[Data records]

··········

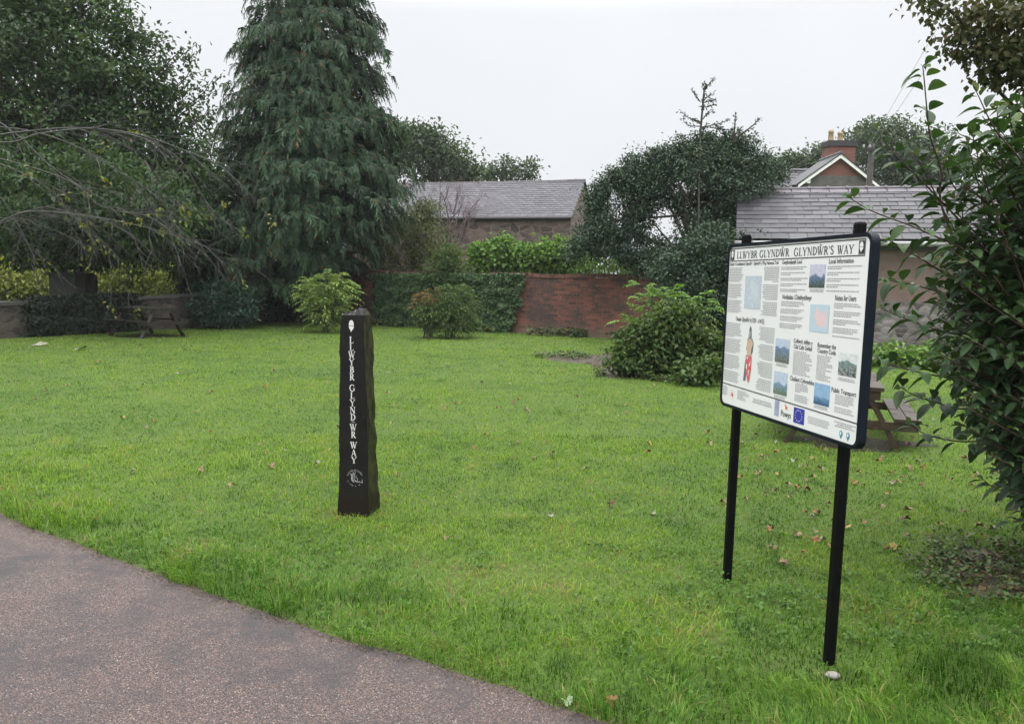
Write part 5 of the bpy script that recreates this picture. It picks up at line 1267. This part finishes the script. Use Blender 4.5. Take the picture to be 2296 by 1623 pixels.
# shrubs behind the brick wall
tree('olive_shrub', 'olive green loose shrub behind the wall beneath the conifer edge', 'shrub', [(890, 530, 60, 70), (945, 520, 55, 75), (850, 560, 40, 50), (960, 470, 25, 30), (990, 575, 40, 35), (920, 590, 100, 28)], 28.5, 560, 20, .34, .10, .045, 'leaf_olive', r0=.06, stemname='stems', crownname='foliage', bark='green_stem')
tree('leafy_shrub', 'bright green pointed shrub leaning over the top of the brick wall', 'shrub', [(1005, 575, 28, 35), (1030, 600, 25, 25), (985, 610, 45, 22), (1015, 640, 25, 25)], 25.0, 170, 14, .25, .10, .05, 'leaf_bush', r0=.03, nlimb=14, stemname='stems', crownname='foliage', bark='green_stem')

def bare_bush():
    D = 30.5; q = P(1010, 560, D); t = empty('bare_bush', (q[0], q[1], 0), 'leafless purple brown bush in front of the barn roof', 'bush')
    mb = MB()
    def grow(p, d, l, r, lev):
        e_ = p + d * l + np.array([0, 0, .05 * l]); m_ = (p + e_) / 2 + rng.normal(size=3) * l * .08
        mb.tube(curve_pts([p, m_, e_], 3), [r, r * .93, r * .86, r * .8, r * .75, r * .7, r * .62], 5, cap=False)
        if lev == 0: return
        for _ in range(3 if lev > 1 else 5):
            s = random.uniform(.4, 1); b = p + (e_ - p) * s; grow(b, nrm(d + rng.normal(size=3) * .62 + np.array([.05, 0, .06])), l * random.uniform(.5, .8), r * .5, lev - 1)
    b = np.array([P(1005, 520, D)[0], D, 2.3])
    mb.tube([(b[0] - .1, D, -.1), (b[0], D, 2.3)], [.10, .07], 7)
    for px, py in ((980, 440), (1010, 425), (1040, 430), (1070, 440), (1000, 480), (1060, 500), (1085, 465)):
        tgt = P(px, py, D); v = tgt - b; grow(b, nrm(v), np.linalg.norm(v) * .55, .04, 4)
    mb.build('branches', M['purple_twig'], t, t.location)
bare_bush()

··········

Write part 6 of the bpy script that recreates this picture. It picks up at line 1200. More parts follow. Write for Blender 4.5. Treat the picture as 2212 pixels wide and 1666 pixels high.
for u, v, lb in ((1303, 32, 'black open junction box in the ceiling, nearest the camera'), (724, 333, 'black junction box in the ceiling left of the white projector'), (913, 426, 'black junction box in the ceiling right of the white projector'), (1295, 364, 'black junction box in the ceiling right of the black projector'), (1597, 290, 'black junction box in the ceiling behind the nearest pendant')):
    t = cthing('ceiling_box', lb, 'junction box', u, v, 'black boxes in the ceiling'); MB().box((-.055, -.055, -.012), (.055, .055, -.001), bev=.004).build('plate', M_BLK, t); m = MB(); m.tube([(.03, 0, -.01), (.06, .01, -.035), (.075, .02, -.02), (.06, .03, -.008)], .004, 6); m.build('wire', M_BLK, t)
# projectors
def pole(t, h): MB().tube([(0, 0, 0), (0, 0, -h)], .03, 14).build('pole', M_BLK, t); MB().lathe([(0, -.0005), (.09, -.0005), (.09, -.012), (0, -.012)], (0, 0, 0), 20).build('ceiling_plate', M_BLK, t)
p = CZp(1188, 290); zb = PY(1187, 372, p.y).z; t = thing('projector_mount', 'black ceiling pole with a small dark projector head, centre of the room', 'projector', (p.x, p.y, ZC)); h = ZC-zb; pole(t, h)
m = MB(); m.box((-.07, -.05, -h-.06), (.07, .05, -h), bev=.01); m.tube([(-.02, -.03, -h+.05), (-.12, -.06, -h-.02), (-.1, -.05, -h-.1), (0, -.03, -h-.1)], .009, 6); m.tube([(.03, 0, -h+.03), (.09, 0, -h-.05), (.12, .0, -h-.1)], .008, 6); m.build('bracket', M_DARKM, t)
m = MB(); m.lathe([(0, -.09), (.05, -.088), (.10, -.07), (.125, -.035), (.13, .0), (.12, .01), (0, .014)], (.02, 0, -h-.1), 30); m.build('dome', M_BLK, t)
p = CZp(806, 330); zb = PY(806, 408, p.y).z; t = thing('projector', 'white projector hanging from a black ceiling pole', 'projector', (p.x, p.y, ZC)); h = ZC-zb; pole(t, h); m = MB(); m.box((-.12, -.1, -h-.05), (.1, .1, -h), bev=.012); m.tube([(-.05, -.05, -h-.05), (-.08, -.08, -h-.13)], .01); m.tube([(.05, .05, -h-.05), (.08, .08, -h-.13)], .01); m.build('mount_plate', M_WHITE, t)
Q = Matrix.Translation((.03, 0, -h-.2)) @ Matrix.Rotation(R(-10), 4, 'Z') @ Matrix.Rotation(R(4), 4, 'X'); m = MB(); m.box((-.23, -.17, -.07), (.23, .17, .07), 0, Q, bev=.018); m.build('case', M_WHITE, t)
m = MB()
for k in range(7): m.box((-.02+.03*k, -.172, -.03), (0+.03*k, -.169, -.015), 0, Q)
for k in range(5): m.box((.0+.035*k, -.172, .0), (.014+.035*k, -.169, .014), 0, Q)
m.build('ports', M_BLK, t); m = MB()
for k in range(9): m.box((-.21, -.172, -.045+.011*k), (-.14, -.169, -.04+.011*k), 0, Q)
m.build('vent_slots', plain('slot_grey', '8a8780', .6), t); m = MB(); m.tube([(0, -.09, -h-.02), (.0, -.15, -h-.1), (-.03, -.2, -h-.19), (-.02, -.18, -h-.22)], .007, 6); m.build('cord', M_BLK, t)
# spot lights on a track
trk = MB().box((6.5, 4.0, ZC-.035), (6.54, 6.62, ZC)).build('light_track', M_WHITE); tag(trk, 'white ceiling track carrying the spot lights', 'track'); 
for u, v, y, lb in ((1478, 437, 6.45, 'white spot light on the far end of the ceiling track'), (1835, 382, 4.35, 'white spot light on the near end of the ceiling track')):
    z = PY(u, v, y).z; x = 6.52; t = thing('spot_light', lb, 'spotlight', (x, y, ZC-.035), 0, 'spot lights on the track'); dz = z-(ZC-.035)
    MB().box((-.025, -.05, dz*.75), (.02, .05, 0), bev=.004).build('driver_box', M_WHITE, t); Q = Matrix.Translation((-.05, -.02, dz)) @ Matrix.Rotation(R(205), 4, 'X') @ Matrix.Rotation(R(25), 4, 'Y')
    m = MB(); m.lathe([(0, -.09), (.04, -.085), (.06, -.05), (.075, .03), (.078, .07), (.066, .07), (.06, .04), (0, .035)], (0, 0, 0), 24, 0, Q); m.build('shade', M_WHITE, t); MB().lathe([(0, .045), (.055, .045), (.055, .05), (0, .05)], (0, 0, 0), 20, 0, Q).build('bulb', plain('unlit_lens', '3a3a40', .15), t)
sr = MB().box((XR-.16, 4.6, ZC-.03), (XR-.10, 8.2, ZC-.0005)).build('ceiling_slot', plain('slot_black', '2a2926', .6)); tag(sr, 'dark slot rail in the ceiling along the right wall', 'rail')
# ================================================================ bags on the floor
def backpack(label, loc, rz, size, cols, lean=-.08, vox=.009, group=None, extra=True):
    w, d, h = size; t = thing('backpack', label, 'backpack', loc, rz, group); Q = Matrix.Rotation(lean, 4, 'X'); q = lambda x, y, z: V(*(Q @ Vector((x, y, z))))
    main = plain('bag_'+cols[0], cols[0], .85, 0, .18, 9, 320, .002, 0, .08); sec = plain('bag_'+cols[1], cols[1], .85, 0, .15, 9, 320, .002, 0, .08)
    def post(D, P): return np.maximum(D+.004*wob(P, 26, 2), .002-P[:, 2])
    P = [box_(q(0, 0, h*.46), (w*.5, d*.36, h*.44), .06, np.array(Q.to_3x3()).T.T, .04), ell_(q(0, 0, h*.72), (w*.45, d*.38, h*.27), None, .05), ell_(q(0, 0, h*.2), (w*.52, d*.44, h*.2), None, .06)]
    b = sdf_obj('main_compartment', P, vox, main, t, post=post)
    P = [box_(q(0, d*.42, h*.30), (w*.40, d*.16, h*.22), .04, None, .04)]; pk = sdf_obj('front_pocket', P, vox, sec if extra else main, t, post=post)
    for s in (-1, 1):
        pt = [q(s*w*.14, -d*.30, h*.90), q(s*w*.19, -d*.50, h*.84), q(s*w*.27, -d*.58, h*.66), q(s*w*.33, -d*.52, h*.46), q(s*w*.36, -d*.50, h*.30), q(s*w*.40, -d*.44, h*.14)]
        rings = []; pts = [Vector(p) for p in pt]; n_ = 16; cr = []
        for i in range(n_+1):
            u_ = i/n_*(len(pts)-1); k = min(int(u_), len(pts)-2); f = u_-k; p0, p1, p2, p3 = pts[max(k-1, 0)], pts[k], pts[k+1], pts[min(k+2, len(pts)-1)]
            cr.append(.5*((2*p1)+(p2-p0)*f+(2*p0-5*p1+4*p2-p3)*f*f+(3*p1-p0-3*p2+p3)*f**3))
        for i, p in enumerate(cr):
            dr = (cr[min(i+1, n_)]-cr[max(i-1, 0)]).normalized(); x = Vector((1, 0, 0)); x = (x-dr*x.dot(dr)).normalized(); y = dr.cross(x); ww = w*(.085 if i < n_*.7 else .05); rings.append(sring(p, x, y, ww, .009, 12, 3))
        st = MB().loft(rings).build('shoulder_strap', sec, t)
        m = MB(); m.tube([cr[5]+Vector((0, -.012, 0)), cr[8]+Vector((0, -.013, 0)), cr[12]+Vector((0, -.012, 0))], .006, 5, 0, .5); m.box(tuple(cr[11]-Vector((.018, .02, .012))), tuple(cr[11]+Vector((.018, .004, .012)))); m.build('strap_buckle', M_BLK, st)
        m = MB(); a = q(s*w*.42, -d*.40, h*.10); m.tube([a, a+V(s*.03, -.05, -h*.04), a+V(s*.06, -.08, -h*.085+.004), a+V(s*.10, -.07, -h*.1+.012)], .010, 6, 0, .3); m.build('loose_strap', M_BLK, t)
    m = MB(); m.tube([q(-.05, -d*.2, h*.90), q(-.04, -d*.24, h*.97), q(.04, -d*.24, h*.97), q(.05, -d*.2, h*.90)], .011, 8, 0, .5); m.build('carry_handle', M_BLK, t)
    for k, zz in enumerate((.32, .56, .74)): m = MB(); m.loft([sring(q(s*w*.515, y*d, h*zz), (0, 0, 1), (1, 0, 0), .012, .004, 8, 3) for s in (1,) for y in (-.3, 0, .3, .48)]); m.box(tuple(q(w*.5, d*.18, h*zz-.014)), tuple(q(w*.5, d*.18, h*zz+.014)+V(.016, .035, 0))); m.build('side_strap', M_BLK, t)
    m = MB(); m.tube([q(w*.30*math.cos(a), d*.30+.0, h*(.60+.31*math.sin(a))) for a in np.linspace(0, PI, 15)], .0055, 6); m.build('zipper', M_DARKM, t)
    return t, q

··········

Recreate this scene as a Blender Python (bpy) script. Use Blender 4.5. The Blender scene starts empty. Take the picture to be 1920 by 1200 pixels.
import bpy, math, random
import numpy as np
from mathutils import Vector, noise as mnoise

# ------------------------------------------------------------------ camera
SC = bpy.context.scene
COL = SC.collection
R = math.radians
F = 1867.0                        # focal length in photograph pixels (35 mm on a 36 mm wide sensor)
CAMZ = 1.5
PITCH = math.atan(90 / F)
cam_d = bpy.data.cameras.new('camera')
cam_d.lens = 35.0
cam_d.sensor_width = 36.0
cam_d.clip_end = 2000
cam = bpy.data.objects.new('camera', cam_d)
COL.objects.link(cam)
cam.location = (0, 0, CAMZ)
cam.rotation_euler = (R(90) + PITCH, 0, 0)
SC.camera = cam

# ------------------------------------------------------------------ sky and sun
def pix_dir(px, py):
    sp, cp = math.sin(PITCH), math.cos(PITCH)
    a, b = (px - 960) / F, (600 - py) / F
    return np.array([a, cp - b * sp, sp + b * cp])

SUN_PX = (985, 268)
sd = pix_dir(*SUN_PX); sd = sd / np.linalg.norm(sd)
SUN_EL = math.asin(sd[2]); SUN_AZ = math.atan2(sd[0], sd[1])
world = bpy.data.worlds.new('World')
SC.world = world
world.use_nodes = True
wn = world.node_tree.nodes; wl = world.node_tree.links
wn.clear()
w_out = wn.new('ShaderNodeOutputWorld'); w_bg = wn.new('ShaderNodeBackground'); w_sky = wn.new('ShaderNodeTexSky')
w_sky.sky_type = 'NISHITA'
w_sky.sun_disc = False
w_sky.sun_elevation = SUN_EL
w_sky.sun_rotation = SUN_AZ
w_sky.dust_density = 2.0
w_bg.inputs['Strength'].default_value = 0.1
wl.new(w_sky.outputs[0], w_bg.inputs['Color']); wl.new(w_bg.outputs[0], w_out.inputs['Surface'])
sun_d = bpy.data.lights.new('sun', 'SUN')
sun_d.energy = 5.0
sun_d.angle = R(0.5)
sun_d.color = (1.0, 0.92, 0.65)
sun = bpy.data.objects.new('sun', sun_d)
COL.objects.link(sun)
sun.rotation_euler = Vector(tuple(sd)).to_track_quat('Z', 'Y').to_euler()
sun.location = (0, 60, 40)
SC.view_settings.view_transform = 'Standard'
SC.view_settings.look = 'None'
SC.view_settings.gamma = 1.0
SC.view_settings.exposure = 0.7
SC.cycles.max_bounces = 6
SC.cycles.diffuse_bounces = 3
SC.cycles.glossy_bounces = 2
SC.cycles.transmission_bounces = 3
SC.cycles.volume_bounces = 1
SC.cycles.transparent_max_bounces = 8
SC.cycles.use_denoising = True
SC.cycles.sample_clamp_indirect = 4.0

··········

» OBJECTIVE:
Copy all lines from the entries that contain the word "scene".

» SOLUTION FOR THIS TASK:
Recreate this scene as a Blender Python (bpy) script. Use Blender 4.5. The Blender scene starts empty. Take the picture to be 1920 by 1200 pixels.
SC = bpy.context.scene